Eurozone Crisis: Could Greece Have Been Avoided?
A BBC article, written a year before Greece joined the single currency in 2002, made alarmingly accurate warnings about the country's future.
Written by Jonathan Charles, who is now director of communications at the European Bank of Research and Development, the piece described how Greece had not fully complied with the membership conditions and how "some investors were worried that Greece would send out the wrong signal to the financial markets."
Charles went on to cite Greece's high inflation rate - one of the highest in Europe - and mentioned that the country's "public sector borrowing was much higher than would normally be permitted under EU rules governing entry into the single currency".
Greece, which had wanted to join the single currency upon its creation in January 1999, had initially failed to pass the "economic tests of low inflation and government debt and deficits", but was then allowed entry on 1 January, 2002.

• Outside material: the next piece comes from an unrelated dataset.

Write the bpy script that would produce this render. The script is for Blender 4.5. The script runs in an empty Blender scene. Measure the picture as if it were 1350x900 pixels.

Since Greece's multi-billion-euro bailouts earlier this year, which have kept the country afloat, albeit temporarily, many right-wing British eurosceptics have accused the eurozone of being a politically driven idea rather than an economic one.
In the same article, Charles touched on this point.
"They have seen the tough decisions they have to make in order to qualify for EU and euro membership," he said. "At the same time, it shows that the EU decision-makers can be somewhat lenient towards aspiring euro countries."